§ **Provided records**
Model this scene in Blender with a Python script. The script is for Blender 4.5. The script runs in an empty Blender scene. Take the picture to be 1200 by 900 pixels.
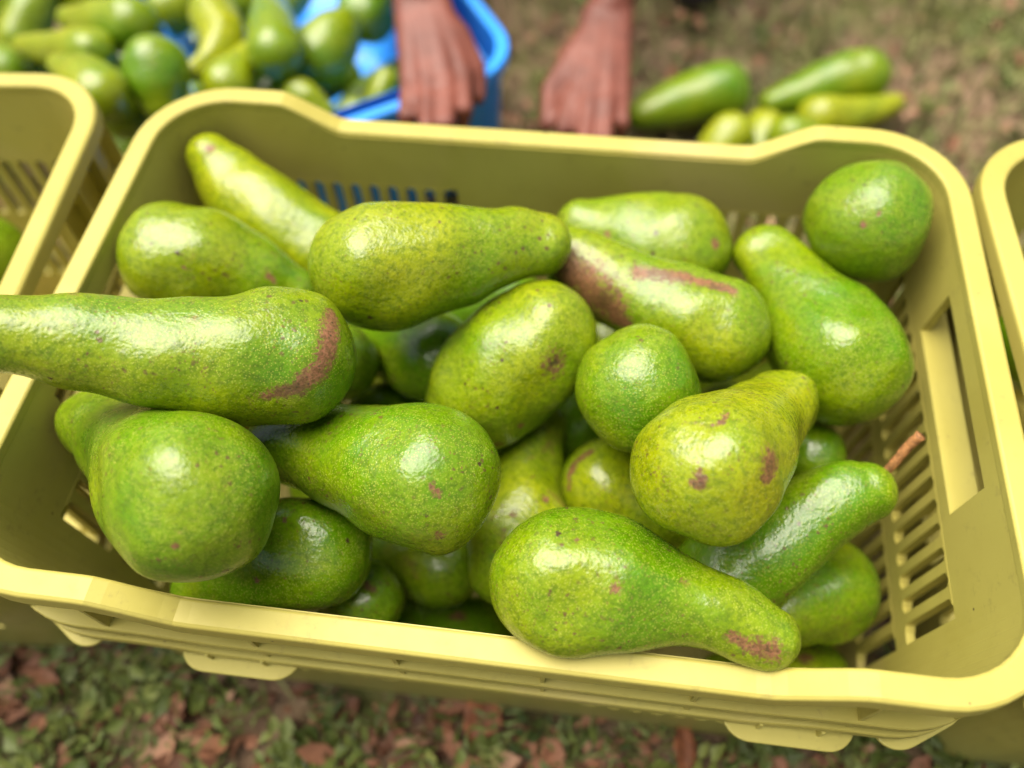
import bpy, math, random
import numpy as np
from mathutils import Vector, Matrix

sc = bpy.context.scene
COL = sc.collection
rad = math.radians

# ------------------------------------------------------------------ camera
cam_d = bpy.data.cameras.new('camera')
cam = bpy.data.objects.new('camera', cam_d); COL.objects.link(cam)
cam.location = (0.0480, -0.2805, 0.6998)
cam.rotation_euler = (rad(31.2624), rad(1.5671), rad(7.1802))
cam_d.sensor_width = 36.0
cam_d.lens = 29.05
cam_d.clip_start = 0.01; cam_d.clip_end = 500
cam_d.dof.use_dof = True
cam_d.dof.focus_distance = 0.425
cam_d.dof.aperture_fstop = 2.5
sc.camera = cam

# ------------------------------------------------------------------ sky, sun, exposure
SUN_EL, SUN_AZ = 74.0, -60.0          # high, a little to the left
world = bpy.data.worlds.new('World'); sc.world = world; world.use_nodes = True
wn = world.node_tree.nodes; wl = world.node_tree.links
bg = wn['Background']
sky = wn.new('ShaderNodeTexSky'); sky.sky_type = 'NISHITA'; sky.sun_disc = False
sky.sun_elevation = rad(SUN_EL); sky.sun_rotation = rad(SUN_AZ)
sky.air_density = 1.0; sky.dust_density = 6.0; sky.ozone_density = 0.6
wl.new(sky.outputs[0], bg.inputs[0]); bg.inputs[1].default_value = 0.05
sun_d = bpy.data.lights.new('sun', 'SUN'); sun_d.energy = 2.6; sun_d.angle = rad(60); sun_d.color = (1.0, 0.93, 0.83)
sun = bpy.data.objects.new('sun', sun_d); COL.objects.link(sun)
dv = Vector((math.sin(rad(SUN_AZ))*math.cos(rad(SUN_EL)), math.cos(rad(SUN_AZ))*math.cos(rad(SUN_EL)), math.sin(rad(SUN_EL))))
sun.rotation_euler = dv.to_track_quat('Z', 'Y').to_euler()
sun.location = (0, 0, 5)
sc.view_settings.view_transform = 'Standard'; sc.view_settings.look = 'None'
sc.view_settings.gamma = 1.0; sc.view_settings.use_curve_mapping = False
sc.view_settings.exposure = 1.42
cy = sc.cycles
cy.max_bounces = 6; cy.diffuse_bounces = 4; cy.glossy_bounces = 3; cy.caustics_reflective = False; cy.caustics_refractive = False
cy.use_adaptive_sampling = True; cy.adaptive_threshold = 0.02

# ------------------------------------------------------------------ helpers
rng = np.random.default_rng(7)

def tag(o, label=None, cat=None, group=None, kind=None):
    if label: o['label'] = label
    if cat: o['category'] = cat
    if group: o['group'] = group
    if kind: o['kind'] = kind
    return o

def empty(name, loc=(0, 0, 0), rz=0.0):
    o = bpy.data.objects.new(name, None); COL.objects.link(o)
    o.location = loc; o.rotation_euler = (0, 0, rz); o.empty_display_size = 0.05
    return o

def mesh(name, V, Fc, smooth=False):
    me = bpy.data.meshes.new(name)
    me.from_pydata([tuple(v) for v in V], [], [tuple(f) for f in Fc]); me.update()
    if smooth: me.polygons.foreach_set('use_smooth', [True]*len(me.polygons))
    return me

def grid_mesh(name, V, quads, tris=None, smooth=True):
    V = np.asarray(V, np.float32); quads = np.asarray(quads, np.int32).reshape(-1, 4)
    me = bpy.data.meshes.new(name)
    me.vertices.add(len(V)); me.vertices.foreach_set('co', V.ravel())
    nt = 0 if tris is None else len(tris)
    nl = len(quads)*4 + nt*3
    me.loops.add(nl); me.polygons.add(len(quads)+nt)
    li = quads.ravel() if nt == 0 else np.concatenate([quads.ravel(), np.asarray(tris, np.int32).ravel()])
    me.loops.foreach_set('vertex_index', li)
    st = np.arange(len(quads))*4
    if nt: st = np.concatenate([st, len(quads)*4 + np.arange(nt)*3])
    me.polygons.foreach_set('loop_start', st.astype(np.int32))
    me.polygons.foreach_set('use_smooth', np.full(len(quads)+nt, smooth))
    me.update(calc_edges=True); me.validate()
    return me

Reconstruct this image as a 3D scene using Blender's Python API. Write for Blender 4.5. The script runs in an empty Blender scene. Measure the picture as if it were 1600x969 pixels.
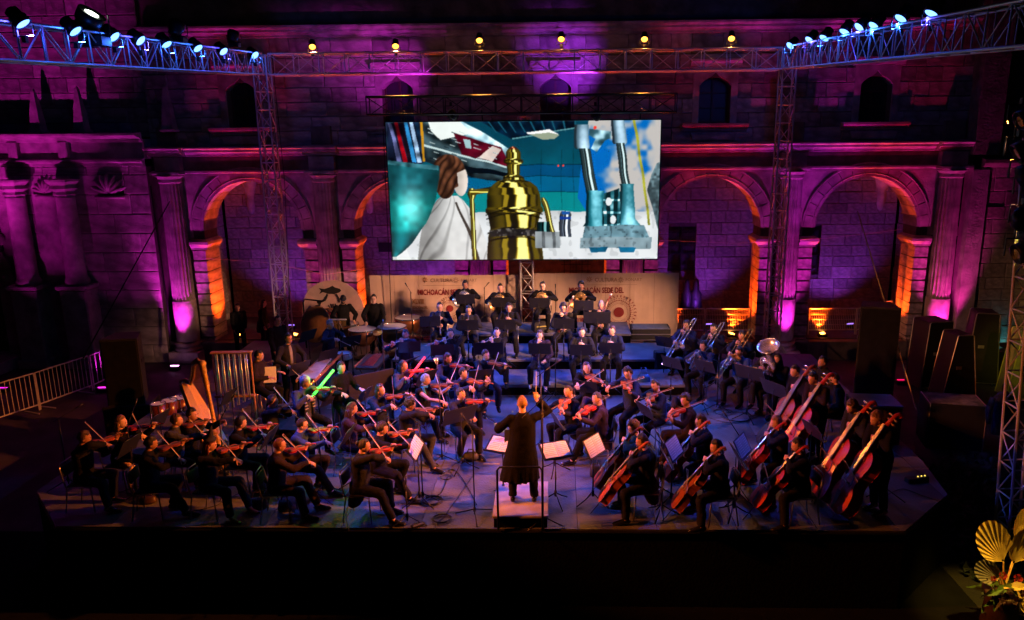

§ **Objective**
Return the listing above in full and without alteration, excluding its pictures.

§ **Written answer**
Model this scene in Blender with a Python script. The script is for Blender 4.5. The script runs in an empty Blender scene. Take the picture to be 1200 by 900 pixels.
import bpy, math, random
import numpy as np
from mathutils import Vector, Matrix

sc = bpy.context.scene
COL = sc.collection
rad = math.radians

# ------------------------------------------------------------------ camera
cam_d = bpy.data.cameras.new('camera')
cam = bpy.data.objects.new('camera', cam_d); COL.objects.link(cam)
cam.location = (0.0480, -0.2805, 0.6998)
cam.rotation_euler = (rad(31.2624), rad(1.5671), rad(7.1802))
cam_d.sensor_width = 36.0
cam_d.lens = 29.05
cam_d.clip_start = 0.01; cam_d.clip_end = 500
cam_d.dof.use_dof = True
cam_d.dof.focus_distance = 0.425
cam_d.dof.aperture_fstop = 2.5
sc.camera = cam

# ------------------------------------------------------------------ sky, sun, exposure
SUN_EL, SUN_AZ = 74.0, -60.0          # high, a little to the left
world = bpy.data.worlds.new('World'); sc.world = world; world.use_nodes = True
wn = world.node_tree.nodes; wl = world.node_tree.links
bg = wn['Background']
sky = wn.new('ShaderNodeTexSky'); sky.sky_type = 'NISHITA'; sky.sun_disc = False
sky.sun_elevation = rad(SUN_EL); sky.sun_rotation = rad(SUN_AZ)
sky.air_density = 1.0; sky.dust_density = 6.0; sky.ozone_density = 0.6
wl.new(sky.outputs[0], bg.inputs[0]); bg.inputs[1].default_value = 0.05
sun_d = bpy.data.lights.new('sun', 'SUN'); sun_d.energy = 2.6; sun_d.angle = rad(60); sun_d.color = (1.0, 0.93, 0.83)
sun = bpy.data.objects.new('sun', sun_d); COL.objects.link(sun)
dv = Vector((math.sin(rad(SUN_AZ))*math.cos(rad(SUN_EL)), math.cos(rad(SUN_AZ))*math.cos(rad(SUN_EL)), math.sin(rad(SUN_EL))))
sun.rotation_euler = dv.to_track_quat('Z', 'Y').to_euler()
sun.location = (0, 0, 5)
sc.view_settings.view_transform = 'Standard'; sc.view_settings.look = 'None'
sc.view_settings.gamma = 1.0; sc.view_settings.use_curve_mapping = False
sc.view_settings.exposure = 1.42
cy = sc.cycles
cy.max_bounces = 6; cy.diffuse_bounces = 4; cy.glossy_bounces = 3; cy.caustics_reflective = False; cy.caustics_refractive = False
cy.use_adaptive_sampling = True; cy.adaptive_threshold = 0.02

# ------------------------------------------------------------------ helpers
rng = np.random.default_rng(7)

def tag(o, label=None, cat=None, group=None, kind=None):
    if label: o['label'] = label
    if cat: o['category'] = cat
    if group: o['group'] = group
    if kind: o['kind'] = kind
    return o

def empty(name, loc=(0, 0, 0), rz=0.0):
    o = bpy.data.objects.new(name, None); COL.objects.link(o)
    o.location = loc; o.rotation_euler = (0, 0, rz); o.empty_display_size = 0.05
    return o

def mesh(name, V, Fc, smooth=False):
    me = bpy.data.meshes.new(name)
    me.from_pydata([tuple(v) for v in V], [], [tuple(f) for f in Fc]); me.update()
    if smooth: me.polygons.foreach_set('use_smooth', [True]*len(me.polygons))
    return me

def grid_mesh(name, V, quads, tris=None, smooth=True):
    V = np.asarray(V, np.float32); quads = np.asarray(quads, np.int32).reshape(-1, 4)
    me = bpy.data.meshes.new(name)
    me.vertices.add(len(V)); me.vertices.foreach_set('co', V.ravel())
    nt = 0 if tris is None else len(tris)
    nl = len(quads)*4 + nt*3
    me.loops.add(nl); me.polygons.add(len(quads)+nt)
    li = quads.ravel() if nt == 0 else np.concatenate([quads.ravel(), np.asarray(tris, np.int32).ravel()])
    me.loops.foreach_set('vertex_index', li)
    st = np.arange(len(quads))*4
    if nt: st = np.concatenate([st, len(quads)*4 + np.arange(nt)*3])
    me.polygons.foreach_set('loop_start', st.astype(np.int32))
    me.polygons.foreach_set('use_smooth', np.full(len(quads)+nt, smooth))
    me.update(calc_edges=True); me.validate()
    return me

Reconstruct this image as a 3D scene using Blender's Python API. Write for Blender 4.5. The script runs in an empty Blender scene. Measure the picture as if it were 1600x969 pixels.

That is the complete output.